I w takim meczu właśnie taki Lamela by się przydał :D
Bardzo mi się podobała jego gra jak wszedł z ławki i on jako pierwszy powinien wejść w kogutach. Ładny drybling, uspokojenie tempa, wrzutka lub podanie- czego to nie my go kupiliśmy ;/
A odnośnie meczu to brawa dla AV-B za przygotowanie i ustawienie kogutów i brawa dla kanonierów za pot, zaangażowanie i ciut słabszą grę w drugiej połowie :) takie derby i szlagiery piłkarskie chce człowiek oglądać, a nie kopaninę mułów z lfc :D
Nie mieliśmy prawa wygrać tego meczu. Nie można wygrać spotkania jeśli jedyną taktyką jest prostopadła piłka do Walcotta. To było żenujące.

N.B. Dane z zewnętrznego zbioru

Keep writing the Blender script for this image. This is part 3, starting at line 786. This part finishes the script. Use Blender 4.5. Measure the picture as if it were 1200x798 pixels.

Teraz radosny Wenger niech robi transfery! Dużo czasu mu nie zostało.
Red is the colour.
Zobaczcie jaką MENTALNĄ pracę wykonywał Mathieu. Co chwili pokazywał kto jest niepokryty, podnosił morale, chwalił i ochrzaniał. Takiego kogoś, kto zna smak zwycięstwa z armatą na piersi potrzebowaliśmy.
Wyniki w postaci formy przyjdą niebawem, brawo Flamini.
Wenger zawsze będzie zły, nieważne co zrobi. Na mózgi Wam już popadało. Gdyby nie Lloris byłoby 3/4-0, wtedy też byście psioczyli? Malkontenci cholerni..
No i prosze wielu chciało klasycznego DM i o to jest :D Moim zdaniem flamini z tego zadania wywiązał się przyzwoicie, fajnie dyrygowal pomocą w grze defensywnej i doskakiwał do pressingu. Totki środkiem nic nie grali.
HAHA, jest! SUPER, są 3 pkt!! :) Pięknie!